Note: In print, this appeared as part of our Special Search Focus in which we took an extensive look at the trends in search today, including the sudden flurry of desktop search tool announcements and their viability in the marketplace, the state of multilingual and local search, and a round-up and discussion of a variety of multimedia search tools. Links to other articles are below.

It was not that long ago when PC users were pleading for decent consumer desktop search tools—software that provides a way to search your hard drive the same way you do the Internet. But with the exception of a few companies, nobody seemed to be heeding the call, not even the big names in Internet search: Google, MSN, and Yahoo!. Then suddenly last summer, that all changed, starting with Copernic's release of a free desktop search tool. By the end of last year in flurry of releases, the big three followed with branded offerings. Others, including AOL and Ask, released tools as well. Some developed their own, while others purchased a solution or licensed one from another vendor. But in the course of a few months, we went from a sparsely populated desktop search marketplace to one crowded with solutions.

This article takes a look at some of these tools and explores why they emerged when they did, how vendors may profit from these (mostly free) tools, and how they are addressing privacy concerns related to tools that index your entire hard drive.

The Time Was Right
It may seem that desktop search is suddenly emerging, but Gary Price, an editor at Search Engine Watch, says several companies have introduced products over the years but that none really caught on at the consumer level. "Desktop search is something that's been around for years. Companies like dtSearch and X1 have been around; they were the first ones. Then Copernic desktop search was launched in August and kicked this trend off," Price says.

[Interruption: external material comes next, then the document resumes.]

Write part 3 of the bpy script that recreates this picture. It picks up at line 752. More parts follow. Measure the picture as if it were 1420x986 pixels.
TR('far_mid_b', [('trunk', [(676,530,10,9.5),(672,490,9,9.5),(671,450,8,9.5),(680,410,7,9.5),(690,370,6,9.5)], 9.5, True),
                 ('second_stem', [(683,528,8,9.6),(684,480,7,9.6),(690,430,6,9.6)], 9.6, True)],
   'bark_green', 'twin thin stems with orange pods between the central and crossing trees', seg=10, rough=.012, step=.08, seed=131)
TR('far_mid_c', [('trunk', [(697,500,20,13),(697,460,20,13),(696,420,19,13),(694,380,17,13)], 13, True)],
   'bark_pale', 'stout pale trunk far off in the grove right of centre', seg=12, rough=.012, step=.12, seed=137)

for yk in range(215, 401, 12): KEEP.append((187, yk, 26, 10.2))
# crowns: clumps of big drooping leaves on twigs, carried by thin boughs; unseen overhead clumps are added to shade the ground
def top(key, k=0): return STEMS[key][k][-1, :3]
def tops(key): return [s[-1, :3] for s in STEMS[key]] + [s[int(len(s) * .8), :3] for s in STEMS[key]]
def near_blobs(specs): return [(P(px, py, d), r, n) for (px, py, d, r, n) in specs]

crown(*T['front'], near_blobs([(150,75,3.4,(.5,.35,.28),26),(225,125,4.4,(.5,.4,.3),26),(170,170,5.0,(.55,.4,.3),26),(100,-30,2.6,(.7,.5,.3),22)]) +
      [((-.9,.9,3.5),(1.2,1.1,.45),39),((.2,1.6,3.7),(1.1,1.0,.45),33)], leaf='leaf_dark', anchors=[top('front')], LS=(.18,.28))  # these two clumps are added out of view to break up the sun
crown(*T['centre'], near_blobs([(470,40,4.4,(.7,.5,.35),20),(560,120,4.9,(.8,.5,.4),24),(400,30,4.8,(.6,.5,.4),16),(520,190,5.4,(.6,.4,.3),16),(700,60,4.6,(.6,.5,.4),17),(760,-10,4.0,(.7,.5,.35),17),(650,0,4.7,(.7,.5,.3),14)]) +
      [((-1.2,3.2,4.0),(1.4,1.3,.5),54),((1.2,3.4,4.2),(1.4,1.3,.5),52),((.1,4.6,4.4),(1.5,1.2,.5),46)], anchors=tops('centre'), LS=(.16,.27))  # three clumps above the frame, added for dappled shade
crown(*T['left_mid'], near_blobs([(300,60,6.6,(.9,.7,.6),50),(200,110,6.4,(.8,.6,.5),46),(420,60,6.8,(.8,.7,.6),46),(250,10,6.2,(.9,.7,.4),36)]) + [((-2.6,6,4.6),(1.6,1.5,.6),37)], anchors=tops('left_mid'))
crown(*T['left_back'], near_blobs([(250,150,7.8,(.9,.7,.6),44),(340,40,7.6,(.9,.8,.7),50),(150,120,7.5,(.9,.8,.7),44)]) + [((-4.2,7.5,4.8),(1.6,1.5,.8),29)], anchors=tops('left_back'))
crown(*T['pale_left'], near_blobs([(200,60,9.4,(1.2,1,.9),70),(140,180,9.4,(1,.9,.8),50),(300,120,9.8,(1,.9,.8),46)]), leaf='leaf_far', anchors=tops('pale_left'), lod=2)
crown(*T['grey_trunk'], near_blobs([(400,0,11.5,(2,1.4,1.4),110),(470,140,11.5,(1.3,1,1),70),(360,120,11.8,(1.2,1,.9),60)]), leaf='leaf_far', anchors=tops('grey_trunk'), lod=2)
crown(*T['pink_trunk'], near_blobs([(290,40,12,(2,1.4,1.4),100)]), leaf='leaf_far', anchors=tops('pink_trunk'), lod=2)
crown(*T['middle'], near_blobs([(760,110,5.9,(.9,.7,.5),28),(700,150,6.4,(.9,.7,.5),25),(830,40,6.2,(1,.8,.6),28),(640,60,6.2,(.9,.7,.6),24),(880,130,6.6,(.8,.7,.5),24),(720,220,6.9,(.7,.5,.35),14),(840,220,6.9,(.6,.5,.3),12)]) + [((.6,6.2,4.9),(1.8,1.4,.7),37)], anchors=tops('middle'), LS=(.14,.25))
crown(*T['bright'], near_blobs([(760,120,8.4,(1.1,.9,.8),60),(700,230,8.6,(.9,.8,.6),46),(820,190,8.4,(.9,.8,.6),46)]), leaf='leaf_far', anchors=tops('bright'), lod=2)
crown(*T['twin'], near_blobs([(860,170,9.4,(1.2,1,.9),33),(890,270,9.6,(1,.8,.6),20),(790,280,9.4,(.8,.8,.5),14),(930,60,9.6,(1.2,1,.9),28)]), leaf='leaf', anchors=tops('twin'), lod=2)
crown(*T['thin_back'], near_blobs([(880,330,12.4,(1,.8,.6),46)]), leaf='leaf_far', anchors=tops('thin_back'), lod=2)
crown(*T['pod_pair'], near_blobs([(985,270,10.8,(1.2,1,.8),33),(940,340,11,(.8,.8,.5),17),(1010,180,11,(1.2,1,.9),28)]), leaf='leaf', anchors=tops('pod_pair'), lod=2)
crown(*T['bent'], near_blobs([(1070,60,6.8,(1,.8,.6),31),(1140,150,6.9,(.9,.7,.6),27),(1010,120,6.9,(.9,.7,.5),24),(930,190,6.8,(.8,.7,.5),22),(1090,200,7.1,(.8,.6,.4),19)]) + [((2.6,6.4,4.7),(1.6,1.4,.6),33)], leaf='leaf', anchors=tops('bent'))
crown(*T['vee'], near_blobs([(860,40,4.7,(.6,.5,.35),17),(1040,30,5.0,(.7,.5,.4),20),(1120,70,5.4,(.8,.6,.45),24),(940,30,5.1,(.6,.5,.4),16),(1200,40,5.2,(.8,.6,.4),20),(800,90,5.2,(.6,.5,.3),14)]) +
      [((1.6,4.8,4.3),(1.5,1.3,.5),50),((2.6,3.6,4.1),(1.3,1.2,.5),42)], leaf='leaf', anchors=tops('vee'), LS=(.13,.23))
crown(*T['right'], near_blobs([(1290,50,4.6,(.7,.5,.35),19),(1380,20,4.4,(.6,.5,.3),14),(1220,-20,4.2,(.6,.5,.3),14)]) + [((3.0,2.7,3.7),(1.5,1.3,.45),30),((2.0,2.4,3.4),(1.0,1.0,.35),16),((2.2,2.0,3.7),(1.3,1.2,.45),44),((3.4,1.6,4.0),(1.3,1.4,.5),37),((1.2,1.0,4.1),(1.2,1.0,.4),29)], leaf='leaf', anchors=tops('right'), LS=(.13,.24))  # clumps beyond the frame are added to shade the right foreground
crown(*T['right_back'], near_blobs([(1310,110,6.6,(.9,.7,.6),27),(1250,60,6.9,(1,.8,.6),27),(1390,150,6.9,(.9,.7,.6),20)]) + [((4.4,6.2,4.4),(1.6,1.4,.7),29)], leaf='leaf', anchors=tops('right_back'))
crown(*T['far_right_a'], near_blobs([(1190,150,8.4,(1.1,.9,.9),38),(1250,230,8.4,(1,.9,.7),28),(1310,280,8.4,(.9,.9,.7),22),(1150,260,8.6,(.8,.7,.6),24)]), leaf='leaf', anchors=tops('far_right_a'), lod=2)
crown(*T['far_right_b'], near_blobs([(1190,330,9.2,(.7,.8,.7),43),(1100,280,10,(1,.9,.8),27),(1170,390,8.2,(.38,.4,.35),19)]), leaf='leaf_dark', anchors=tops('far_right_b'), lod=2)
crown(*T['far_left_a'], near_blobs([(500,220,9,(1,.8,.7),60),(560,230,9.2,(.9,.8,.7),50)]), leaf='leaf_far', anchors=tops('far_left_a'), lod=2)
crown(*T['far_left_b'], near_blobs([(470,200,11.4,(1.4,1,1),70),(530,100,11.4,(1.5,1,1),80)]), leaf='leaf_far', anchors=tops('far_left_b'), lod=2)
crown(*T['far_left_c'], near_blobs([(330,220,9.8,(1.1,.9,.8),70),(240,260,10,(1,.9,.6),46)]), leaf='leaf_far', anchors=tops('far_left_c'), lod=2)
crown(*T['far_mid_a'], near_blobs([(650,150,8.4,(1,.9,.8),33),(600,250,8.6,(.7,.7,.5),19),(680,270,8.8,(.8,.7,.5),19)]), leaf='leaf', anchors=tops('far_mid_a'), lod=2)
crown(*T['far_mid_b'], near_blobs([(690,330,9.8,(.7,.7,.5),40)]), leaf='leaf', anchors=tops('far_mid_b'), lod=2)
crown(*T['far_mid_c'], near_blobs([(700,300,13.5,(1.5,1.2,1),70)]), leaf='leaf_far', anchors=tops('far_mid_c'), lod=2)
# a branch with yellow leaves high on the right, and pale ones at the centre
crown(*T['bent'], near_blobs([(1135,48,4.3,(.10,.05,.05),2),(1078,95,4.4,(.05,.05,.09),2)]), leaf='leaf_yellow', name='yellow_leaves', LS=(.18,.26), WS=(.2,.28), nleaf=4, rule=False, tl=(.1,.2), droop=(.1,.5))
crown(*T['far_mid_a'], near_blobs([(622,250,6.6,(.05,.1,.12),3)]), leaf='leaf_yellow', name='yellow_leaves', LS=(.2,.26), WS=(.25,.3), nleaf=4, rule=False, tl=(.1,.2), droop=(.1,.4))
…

David Burns, CEO at Copernic (who was the founder and former CEO of Fast Search & Transfer), joined Copernic last July, just prior to the company's release of its desktop search tool. Burns believes that the single biggest factor that contributed to the flurry of desktop search product releases was the looming shadow of Microsoft's next release of Windows, code-named "Longhorn" (which, interestingly, is yet to materialize).

Burns says that every market has an initiator, and in his estimation, this one was the belief that Microsoft would include a more comprehensive search tool in Longhorn. "If Microsoft is going to come out with a way to bundle comprehensive desktop search with Windows, that means that Microsoft is threatening to deploy across 500 million desktops worldwide," Burns says, adding, "and within that product is going to be the opportunity to initiate Web searches."

That, says Burns, is something that is going to get the attention of the other major search engines because Web searches are the bread and butter of these companies. "We've seen this scramble for consolidation and control of the user base before Microsoft comes out and deploys. They are all competing against each other to save their own market share because that is where the fat high margin business is on the Internet—in Web search monetizing key words," Burns says.

But Justin Osmar, product manager for MSN search, says while it is still working on its desktop search product and sharing experiences with other parts of the company, the company is not saying what it will ultimately do with the desktop search tool. "We are sharing our learning across the company. Right now, the plan is to keep it as a stand-alone download for MSN, and we are looking at other ways to include it in other products as another option for people. But for right now it is going to stay the course, and the future distribution model is really yet to be determined," Osmar says.

Bradley Horowitz, director of media and desktop search at Yahoo!, says the company got into desktop search more because of what it was hearing from customers than because of market pressure. "We feel this is an important bit of user functionality, and that's what is motivating us, not a media frenzy or anything else. We recognized that there is a problem in managing personal content," Horowitz says.